While the idea of finding comfort in art (and the feelings of transcendence it provides) in the presence of existential threats is nothing new—sacred artworks have been crafted since the dawn of civilization to provoke such sensations—this new research is demonstrating that the same benefits may be garnered from purely secular works as well. Surrealistic art in particular appears to be highly effective for this purpose.
A group of researchers led by psychologist Verena Graupmann of DePaul University, which has extensively investigated the aforementioned phenomenon, explains that the unsettling nature of such works is, strangely, what creates the comforting feeling of transcendence. Through gazing upon such works, people may move their thinking away from long-held fears and limitations, and create in place of these fears a more far-reaching sense of meaning. This process results in the viewer entering a dream-like state not dissimilar to their unconscious stream of thoughts; it is the entry into this state which results in the sensation of meaning.

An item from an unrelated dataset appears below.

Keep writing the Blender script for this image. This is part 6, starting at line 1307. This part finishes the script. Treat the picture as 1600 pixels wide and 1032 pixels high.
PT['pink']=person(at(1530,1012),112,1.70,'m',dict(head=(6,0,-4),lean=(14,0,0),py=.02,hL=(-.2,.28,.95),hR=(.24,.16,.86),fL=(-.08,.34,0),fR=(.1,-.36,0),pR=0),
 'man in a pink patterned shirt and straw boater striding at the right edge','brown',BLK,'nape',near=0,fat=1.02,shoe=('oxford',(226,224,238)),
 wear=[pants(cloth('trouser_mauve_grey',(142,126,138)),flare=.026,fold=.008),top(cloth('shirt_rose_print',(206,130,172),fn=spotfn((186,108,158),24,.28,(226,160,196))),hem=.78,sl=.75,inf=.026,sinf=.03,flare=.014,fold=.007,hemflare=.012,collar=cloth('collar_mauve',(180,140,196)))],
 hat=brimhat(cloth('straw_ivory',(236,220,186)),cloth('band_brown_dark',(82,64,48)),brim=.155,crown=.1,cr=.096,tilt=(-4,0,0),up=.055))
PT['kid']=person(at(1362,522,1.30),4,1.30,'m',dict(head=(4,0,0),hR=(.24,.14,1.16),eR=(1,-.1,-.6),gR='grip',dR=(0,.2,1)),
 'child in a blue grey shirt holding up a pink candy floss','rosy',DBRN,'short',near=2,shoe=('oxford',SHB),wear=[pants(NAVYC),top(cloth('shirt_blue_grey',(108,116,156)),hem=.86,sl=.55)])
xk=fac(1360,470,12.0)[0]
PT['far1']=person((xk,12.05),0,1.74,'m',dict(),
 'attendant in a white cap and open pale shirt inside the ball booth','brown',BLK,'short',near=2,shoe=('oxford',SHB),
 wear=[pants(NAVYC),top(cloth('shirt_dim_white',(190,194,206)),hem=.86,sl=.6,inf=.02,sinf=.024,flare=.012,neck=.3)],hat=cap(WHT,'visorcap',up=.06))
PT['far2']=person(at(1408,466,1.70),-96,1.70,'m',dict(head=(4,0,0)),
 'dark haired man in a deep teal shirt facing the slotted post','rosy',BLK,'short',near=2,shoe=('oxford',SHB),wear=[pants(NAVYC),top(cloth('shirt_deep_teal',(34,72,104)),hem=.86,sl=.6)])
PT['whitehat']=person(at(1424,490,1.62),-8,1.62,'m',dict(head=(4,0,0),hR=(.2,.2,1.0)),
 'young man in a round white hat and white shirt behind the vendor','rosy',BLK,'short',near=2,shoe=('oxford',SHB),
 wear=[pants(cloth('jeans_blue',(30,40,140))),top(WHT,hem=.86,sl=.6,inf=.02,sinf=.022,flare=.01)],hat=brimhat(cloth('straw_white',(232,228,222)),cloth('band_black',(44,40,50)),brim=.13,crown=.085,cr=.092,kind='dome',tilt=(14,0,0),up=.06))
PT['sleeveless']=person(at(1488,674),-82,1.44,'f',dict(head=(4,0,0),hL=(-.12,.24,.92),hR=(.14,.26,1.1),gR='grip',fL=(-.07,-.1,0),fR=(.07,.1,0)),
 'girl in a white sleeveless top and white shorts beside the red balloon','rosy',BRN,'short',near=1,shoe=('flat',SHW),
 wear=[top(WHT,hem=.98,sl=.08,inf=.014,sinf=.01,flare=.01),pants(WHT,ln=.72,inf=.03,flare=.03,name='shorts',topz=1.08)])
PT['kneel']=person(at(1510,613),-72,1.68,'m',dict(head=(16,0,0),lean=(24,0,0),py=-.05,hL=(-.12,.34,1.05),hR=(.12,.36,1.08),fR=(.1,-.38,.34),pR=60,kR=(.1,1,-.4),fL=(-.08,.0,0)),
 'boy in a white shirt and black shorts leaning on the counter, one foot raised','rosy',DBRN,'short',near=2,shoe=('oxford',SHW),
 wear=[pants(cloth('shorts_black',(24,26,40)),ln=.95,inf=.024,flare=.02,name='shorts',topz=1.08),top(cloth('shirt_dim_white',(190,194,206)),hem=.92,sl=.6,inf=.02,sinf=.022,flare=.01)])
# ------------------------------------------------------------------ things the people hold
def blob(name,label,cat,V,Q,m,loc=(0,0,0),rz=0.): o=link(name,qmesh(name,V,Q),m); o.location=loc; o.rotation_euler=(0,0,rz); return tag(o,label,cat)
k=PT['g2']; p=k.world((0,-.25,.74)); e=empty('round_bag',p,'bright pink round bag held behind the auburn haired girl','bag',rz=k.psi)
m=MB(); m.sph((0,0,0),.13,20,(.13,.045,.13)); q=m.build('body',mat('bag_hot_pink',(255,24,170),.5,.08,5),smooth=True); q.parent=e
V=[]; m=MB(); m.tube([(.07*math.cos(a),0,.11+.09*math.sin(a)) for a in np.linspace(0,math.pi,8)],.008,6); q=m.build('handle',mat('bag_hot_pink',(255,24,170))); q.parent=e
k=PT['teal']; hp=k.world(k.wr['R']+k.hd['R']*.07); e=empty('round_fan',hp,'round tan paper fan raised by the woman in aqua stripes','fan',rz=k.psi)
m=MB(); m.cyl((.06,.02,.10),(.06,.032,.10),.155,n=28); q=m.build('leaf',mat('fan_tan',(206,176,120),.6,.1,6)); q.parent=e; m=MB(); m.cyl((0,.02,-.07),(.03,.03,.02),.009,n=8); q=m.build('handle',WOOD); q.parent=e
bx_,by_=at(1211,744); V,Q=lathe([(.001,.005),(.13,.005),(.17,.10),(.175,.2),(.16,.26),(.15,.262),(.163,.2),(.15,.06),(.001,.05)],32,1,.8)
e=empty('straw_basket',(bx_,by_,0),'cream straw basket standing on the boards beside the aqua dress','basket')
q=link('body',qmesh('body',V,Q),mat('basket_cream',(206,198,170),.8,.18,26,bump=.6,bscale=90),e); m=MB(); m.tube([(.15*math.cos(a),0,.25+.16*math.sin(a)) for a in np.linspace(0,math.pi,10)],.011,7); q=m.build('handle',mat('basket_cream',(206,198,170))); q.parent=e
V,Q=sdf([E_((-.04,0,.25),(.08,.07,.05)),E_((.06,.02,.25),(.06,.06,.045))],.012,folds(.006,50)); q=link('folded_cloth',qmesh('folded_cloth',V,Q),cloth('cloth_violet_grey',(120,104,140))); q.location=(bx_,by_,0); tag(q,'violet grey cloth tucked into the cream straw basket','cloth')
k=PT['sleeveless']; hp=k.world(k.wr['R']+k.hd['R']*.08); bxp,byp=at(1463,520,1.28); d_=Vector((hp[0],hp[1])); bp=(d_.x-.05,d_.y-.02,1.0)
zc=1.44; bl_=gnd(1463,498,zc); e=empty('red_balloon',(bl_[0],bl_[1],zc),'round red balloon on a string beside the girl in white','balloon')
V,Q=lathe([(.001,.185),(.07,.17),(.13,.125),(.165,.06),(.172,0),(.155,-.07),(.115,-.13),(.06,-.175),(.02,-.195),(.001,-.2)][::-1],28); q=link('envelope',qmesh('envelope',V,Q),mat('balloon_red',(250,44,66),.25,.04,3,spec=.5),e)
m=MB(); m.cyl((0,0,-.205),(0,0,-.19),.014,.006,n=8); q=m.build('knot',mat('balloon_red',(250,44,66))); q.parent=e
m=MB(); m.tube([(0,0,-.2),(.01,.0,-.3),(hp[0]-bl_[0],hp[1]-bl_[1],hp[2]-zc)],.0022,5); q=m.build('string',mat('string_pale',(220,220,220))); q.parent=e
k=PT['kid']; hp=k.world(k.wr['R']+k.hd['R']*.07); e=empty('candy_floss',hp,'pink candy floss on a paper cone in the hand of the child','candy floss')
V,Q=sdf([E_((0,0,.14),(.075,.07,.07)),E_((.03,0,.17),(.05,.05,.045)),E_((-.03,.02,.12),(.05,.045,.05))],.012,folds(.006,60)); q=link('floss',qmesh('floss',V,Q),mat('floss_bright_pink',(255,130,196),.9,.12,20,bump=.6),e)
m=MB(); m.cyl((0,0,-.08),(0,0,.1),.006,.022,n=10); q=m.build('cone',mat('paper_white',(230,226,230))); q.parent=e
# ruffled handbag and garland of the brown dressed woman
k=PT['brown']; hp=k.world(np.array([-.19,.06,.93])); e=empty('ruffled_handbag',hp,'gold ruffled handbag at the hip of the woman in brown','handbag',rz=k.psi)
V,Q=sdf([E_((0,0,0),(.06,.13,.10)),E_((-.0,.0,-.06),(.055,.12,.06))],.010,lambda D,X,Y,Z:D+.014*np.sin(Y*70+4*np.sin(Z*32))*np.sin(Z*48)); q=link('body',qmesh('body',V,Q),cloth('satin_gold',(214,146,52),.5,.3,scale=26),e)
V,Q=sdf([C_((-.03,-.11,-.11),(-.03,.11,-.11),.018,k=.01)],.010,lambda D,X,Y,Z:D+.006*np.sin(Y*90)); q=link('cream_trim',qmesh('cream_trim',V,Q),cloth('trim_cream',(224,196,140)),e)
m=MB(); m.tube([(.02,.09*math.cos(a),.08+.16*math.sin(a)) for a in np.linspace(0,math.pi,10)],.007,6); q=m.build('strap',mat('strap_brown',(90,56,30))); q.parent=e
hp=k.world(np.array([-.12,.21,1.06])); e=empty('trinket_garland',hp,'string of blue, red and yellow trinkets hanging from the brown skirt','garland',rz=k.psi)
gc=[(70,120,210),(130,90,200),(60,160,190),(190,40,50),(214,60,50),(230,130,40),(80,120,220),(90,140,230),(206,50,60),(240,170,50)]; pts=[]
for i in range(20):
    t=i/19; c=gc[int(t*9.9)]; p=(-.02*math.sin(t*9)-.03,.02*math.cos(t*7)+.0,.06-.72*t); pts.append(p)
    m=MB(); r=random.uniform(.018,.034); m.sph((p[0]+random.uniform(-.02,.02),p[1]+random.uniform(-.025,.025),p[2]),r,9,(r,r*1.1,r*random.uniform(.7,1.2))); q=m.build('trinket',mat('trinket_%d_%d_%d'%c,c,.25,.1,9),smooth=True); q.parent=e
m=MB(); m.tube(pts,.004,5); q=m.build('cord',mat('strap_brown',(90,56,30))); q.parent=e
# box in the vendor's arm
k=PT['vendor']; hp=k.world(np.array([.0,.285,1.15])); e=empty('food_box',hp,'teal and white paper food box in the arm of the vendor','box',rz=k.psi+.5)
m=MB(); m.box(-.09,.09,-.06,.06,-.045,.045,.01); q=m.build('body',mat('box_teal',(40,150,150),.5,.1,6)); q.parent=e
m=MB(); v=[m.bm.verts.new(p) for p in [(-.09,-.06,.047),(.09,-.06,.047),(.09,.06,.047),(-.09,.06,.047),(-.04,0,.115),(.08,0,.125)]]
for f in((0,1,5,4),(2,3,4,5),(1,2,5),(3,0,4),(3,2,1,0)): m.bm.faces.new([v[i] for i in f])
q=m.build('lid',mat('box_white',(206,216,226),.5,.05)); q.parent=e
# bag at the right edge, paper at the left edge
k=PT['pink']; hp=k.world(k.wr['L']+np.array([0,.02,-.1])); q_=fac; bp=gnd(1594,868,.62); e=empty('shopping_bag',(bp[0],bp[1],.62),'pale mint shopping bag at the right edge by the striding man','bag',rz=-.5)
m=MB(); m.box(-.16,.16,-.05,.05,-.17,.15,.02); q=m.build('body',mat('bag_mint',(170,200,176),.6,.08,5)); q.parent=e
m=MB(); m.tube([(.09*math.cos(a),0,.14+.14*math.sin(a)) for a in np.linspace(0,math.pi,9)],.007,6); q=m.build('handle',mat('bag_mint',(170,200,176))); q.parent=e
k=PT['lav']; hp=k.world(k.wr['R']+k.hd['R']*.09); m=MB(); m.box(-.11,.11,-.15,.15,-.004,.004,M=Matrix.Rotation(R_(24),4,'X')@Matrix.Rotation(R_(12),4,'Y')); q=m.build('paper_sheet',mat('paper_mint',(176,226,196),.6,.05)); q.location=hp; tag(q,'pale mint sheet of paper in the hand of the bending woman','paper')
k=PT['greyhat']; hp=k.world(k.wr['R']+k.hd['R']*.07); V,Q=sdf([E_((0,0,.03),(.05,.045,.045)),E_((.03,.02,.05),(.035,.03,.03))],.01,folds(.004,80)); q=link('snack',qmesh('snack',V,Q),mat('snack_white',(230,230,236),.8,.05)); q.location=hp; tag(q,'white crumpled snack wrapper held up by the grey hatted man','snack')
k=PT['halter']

The DePaul University team is far from being alone in their findings; in the European Journal of Social Psychology, Graupmann and her colleagues provided recounts of two experiments that confirmed the impact of surrealistic art on those seeking meaning.
One experiment featured 87 undergraduates at a major German university; half were instructed to describe their feelings as they contemplated their own deaths, and also to write down what they believed would happen to them during the process of dying. The other half were asked similar questions, but about entirely different subject matter (dental pain).